Fooling the E-meter
(The World,Church of Scientology,Scientology Tech)
I recently became aware that Christopher Reeve (famous for his movie portrayal of Superman) bailed out on Scientology after he "fooled" the e-meter by giving his auditor a story he got from Greek mythology, which the auditor and the e-meter "bought".
Ron lists as a source of trouble people who are here to see if Scientology works. Keep that in mind as you read on.
Now let's just think this through for a moment. If you came into Scientology to get help or determine if it could advance you spiritually, would you try to scam the people and devices there to provide that help? The e-meter is not a lie detector, and auditors aren't normally psychic. So if you lie to them and get away with it, does it make sense that you're there to be helped? How could you imagine that successfully scamming people who are trying to help you proves the whole thing is fake?
Scientology isn't here to prove or disprove that you're a liar or a soundrel. It might or might not do that, but that's certainly not why LRH created it. It was created so that people who honestly put forth the effort could be helped to dig themselves out of the muck in which they find themselves. The fact that you can walk in and bamboozle people doesn't prove anything about Scientology. It proves that you have some agenda going on which is entirely outside the realm of getting better.
I've always been sort of perplexed by the source of trouble thing: people who are here to see if Scientology works. It always seemed kind of weird to me. When I first walked into a Church of Scientology, I didn't know if it would work or not. I didn't know anything about it. So until I'd been in it for a while, there wasn't any way I could possibly know if it would work. Wouldn't that qualify me as someone who was here to see if Scientology worked, and therefore make me a source of trouble? Or you could look at it more searchingly. Yep, I've had some auditing, so I'm not afraid of my wife anymore. But can Scientology really rid me of this awful fear of clouds I have? That's the question of, yes Scientology works on this, but will it work on that? It seems like questions such as that would be on a lot of people's minds. And wouldn't that make them sources of trouble?

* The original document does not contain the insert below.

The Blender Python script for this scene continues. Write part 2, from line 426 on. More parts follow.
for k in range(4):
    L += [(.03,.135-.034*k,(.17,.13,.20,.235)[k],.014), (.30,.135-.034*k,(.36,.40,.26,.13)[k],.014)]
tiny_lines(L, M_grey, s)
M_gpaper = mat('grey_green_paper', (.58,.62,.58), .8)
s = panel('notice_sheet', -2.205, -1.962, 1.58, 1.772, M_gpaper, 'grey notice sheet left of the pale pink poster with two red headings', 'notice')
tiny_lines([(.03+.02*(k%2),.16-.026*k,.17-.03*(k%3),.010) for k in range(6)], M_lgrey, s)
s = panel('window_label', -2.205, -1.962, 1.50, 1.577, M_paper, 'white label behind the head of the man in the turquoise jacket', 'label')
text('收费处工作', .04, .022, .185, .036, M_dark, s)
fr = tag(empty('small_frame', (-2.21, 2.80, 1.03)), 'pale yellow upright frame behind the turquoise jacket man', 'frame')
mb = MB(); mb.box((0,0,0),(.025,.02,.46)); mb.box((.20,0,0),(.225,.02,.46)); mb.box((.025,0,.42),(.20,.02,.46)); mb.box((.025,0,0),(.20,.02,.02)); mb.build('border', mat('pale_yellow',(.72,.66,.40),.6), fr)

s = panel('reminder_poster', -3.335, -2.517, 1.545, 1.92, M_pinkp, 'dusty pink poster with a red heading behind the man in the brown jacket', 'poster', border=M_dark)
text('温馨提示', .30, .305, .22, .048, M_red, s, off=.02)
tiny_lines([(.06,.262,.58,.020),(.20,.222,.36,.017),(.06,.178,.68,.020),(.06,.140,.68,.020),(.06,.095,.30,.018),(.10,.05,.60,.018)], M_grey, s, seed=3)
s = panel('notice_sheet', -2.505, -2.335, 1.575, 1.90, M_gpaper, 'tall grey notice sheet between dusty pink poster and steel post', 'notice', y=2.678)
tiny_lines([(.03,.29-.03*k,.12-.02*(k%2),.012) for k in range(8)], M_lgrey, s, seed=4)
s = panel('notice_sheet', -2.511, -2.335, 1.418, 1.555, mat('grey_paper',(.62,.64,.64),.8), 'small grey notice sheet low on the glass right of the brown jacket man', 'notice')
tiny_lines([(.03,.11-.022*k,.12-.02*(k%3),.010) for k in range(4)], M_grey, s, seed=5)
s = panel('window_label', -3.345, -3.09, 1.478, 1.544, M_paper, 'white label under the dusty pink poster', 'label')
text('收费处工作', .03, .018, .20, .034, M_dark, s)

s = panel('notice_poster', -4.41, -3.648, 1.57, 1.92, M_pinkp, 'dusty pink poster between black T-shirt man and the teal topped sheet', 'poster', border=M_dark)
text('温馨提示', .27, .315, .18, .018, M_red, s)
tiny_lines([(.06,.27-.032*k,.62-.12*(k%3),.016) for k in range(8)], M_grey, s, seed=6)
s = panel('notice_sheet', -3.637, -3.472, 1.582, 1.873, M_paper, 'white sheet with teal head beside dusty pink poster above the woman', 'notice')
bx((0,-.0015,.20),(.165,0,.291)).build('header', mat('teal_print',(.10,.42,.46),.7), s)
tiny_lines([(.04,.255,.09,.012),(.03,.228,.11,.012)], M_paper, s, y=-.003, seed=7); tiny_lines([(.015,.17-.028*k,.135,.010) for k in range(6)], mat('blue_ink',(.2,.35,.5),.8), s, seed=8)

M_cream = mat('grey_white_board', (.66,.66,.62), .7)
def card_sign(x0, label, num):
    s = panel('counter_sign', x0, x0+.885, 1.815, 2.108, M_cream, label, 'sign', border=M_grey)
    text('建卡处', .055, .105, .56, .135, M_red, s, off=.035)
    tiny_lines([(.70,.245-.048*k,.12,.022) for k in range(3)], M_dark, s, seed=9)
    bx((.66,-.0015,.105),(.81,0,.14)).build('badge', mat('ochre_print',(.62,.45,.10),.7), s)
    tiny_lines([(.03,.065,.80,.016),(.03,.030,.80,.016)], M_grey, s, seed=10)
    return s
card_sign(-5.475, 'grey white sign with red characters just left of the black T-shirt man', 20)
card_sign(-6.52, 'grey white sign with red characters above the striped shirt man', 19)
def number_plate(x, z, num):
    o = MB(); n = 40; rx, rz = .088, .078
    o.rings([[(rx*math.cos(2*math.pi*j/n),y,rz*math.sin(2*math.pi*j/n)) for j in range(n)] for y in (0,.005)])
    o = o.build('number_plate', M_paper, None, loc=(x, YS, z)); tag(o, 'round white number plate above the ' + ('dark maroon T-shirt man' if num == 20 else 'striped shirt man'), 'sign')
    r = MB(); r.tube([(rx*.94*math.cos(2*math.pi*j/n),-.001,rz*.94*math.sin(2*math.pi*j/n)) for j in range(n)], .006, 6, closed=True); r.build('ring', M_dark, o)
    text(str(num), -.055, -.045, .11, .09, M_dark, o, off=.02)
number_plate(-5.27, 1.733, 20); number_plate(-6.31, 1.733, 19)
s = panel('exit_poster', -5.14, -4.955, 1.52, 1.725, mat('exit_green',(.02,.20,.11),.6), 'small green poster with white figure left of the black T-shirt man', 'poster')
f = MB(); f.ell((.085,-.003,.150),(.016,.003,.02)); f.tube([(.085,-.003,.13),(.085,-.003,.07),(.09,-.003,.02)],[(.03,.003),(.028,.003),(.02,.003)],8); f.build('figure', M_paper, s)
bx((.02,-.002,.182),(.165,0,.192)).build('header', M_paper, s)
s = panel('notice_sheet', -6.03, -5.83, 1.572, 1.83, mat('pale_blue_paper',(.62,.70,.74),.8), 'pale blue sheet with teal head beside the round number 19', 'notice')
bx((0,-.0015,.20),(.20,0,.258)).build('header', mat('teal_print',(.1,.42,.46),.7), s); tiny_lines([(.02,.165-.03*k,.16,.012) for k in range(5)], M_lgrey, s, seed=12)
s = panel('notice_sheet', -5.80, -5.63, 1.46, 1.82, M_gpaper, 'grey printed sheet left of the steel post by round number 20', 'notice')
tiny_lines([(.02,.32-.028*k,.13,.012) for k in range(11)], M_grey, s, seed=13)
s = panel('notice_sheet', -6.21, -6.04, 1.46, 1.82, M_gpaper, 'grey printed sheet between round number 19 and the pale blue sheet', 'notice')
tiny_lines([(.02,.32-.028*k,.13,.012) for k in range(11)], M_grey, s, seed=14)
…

Now having heard this story about Reeve, I can instantly see what LRH meant and how that's different than Scientologists who question every day whether Scientology can help with this or that condition. Apparently, Scientology was supposed to be able to prove if Reeve was obfuscating things, and if it did, then it might somehow have earned his respect or something. Of course, this means that Reeve's effort wasn't in trying to be helped, but instead trying to see if Scientology was worthy of his continued patronage or however he justified his actions. For him, this was just some sort of "game", not a real attempt to improve conditions.
Scientology is a workable technology. It works just as long as you're interested in helping yourself and being honest in your efforts to make that happen. The moment you step off that path, Scientology is more or less a waste of time. If you've already got it all figured out, then what do you need Scientology for? If you're hanging around to make your wife or your dad wrong, why do you need Scientology? If you're in Scientology because you need a tax deduction, you should probably figure out some other charity to be involved in.
Scientology isn't going to override your desire to stay the same, or maintain the status quo, or to make yourself right. Scientology isn't worth the money you spend on it (no matter how much or how little that is) if you're not constantly using it to better conditions in yours and/or others' lives. The moment it's used for some other purpose than to improve conditions, it's not worth anything.
Reeve did the right thing in getting out of Scientology. We couldn't have helped him. Because he wasn't sincere in his desire to use Scientology to better himself and his life. He was here to see if Scientology "worked" and his yardstick was if Scientology could catch him in a lie.
There is also a security check question that applies here, along the lines of "Are you here for some other reason than you say?" It's worth considering how that question relates to this situation, and why it is, therefore, a pretty good sec check question.